**Stored data**.
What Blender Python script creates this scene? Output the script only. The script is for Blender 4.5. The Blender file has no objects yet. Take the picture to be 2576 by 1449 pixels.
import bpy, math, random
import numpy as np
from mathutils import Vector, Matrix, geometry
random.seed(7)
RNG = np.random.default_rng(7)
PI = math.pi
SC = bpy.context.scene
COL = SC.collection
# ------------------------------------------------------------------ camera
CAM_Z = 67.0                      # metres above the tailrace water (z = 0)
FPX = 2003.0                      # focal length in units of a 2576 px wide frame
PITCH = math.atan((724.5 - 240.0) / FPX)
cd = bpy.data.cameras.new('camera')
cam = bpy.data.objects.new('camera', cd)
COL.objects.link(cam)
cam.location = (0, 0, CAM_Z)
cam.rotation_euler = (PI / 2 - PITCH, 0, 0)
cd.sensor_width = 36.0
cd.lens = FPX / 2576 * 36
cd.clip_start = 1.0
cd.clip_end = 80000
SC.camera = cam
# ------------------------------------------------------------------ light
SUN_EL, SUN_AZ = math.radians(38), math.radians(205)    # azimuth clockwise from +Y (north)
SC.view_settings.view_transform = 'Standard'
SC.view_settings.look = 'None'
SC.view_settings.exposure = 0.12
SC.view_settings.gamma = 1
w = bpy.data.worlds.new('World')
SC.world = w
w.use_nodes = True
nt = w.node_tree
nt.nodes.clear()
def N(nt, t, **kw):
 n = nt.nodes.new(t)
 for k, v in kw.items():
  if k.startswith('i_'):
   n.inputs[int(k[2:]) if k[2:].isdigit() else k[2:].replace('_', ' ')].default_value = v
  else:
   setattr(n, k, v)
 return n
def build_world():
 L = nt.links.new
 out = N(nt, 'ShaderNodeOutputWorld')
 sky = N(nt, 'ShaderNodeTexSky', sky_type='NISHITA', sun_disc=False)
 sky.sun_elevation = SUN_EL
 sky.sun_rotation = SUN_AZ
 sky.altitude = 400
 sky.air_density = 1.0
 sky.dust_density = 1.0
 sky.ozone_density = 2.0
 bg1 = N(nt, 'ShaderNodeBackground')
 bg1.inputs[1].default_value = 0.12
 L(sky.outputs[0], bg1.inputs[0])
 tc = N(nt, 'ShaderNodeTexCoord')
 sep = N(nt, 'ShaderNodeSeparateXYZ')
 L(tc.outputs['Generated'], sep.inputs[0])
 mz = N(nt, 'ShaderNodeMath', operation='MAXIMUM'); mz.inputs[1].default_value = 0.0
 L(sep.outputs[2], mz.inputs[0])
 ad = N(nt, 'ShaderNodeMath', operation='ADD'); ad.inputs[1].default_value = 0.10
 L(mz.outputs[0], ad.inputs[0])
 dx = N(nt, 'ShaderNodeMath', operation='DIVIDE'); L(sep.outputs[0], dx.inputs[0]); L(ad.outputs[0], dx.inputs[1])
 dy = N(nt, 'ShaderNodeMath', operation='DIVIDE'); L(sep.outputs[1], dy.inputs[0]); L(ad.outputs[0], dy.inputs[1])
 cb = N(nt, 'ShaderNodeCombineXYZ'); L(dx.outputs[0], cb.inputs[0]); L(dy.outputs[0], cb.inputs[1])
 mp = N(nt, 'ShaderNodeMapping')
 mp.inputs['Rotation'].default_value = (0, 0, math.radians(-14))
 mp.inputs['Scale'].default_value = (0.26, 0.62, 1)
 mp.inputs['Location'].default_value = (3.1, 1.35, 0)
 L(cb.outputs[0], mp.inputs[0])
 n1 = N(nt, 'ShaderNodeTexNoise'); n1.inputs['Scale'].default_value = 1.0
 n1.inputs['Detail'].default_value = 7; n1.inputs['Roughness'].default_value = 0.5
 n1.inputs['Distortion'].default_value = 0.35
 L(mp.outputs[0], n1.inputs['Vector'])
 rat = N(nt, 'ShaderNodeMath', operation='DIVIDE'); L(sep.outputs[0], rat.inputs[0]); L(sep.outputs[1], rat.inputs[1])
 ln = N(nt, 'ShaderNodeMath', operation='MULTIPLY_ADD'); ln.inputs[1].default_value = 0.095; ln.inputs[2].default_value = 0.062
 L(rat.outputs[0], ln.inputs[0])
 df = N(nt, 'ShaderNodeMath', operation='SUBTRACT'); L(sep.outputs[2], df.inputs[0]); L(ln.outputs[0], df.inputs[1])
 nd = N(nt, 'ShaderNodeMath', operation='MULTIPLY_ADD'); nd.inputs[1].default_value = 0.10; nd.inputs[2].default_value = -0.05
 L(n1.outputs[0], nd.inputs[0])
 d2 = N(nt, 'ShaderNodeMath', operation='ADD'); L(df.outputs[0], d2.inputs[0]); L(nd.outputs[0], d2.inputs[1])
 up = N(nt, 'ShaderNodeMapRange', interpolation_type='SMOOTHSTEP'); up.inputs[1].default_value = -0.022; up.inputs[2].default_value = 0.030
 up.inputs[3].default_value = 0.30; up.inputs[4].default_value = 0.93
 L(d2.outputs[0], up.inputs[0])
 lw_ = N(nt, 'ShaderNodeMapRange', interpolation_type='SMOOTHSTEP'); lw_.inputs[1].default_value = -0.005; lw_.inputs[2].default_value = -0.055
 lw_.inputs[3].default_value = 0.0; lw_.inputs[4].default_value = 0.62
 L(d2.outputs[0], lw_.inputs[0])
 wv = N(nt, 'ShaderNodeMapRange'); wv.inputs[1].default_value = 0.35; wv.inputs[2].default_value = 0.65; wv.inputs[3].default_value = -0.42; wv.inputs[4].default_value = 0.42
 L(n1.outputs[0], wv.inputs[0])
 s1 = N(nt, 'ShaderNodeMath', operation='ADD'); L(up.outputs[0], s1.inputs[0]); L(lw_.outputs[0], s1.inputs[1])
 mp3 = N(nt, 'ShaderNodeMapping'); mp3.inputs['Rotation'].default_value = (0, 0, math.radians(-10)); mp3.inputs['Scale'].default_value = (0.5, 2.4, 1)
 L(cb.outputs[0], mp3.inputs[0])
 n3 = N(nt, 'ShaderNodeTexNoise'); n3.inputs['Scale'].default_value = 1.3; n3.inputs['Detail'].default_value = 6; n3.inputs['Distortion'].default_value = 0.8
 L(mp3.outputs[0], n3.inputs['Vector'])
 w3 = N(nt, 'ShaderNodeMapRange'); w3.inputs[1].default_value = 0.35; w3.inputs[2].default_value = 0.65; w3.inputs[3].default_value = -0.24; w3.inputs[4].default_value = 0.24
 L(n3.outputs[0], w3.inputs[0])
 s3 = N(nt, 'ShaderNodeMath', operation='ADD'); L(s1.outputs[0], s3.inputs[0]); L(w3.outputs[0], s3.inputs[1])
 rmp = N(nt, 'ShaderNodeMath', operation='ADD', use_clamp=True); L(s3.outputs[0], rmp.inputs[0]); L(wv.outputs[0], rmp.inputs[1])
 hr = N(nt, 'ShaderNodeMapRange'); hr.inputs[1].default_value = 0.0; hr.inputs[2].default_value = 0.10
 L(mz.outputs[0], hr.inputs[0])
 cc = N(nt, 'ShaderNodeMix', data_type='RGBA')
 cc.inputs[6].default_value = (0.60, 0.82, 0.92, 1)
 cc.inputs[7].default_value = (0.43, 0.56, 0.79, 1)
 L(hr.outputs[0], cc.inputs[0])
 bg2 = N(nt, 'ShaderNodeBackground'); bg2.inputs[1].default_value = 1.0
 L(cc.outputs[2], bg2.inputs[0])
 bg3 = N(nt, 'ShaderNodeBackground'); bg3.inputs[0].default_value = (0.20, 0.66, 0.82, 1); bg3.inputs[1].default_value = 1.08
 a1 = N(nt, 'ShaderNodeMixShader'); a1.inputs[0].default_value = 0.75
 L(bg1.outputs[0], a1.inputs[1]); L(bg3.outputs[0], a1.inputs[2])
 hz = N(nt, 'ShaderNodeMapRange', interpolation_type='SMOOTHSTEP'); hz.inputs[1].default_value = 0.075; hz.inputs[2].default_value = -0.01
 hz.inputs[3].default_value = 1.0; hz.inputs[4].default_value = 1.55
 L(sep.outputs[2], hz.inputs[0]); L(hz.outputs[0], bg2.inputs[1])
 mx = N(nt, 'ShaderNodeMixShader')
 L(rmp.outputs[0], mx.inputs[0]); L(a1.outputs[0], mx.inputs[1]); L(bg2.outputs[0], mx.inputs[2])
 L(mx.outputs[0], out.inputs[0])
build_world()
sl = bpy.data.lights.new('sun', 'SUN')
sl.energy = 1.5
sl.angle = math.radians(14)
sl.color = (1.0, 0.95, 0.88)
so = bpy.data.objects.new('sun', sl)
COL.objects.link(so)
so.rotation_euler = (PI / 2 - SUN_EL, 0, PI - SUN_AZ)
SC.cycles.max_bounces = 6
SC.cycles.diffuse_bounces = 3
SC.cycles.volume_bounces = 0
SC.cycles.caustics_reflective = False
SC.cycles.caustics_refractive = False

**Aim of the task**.
Select the lines in this material that hold the word "objects", leaving none out.

**Correct response**.
What Blender Python script creates this scene? Output the script only. The script is for Blender 4.5. The Blender file has no objects yet. Take the picture to be 2576 by 1449 pixels.
cam = bpy.data.objects.new('camera', cd)
COL.objects.link(cam)
so = bpy.data.objects.new('sun', sl)
COL.objects.link(so)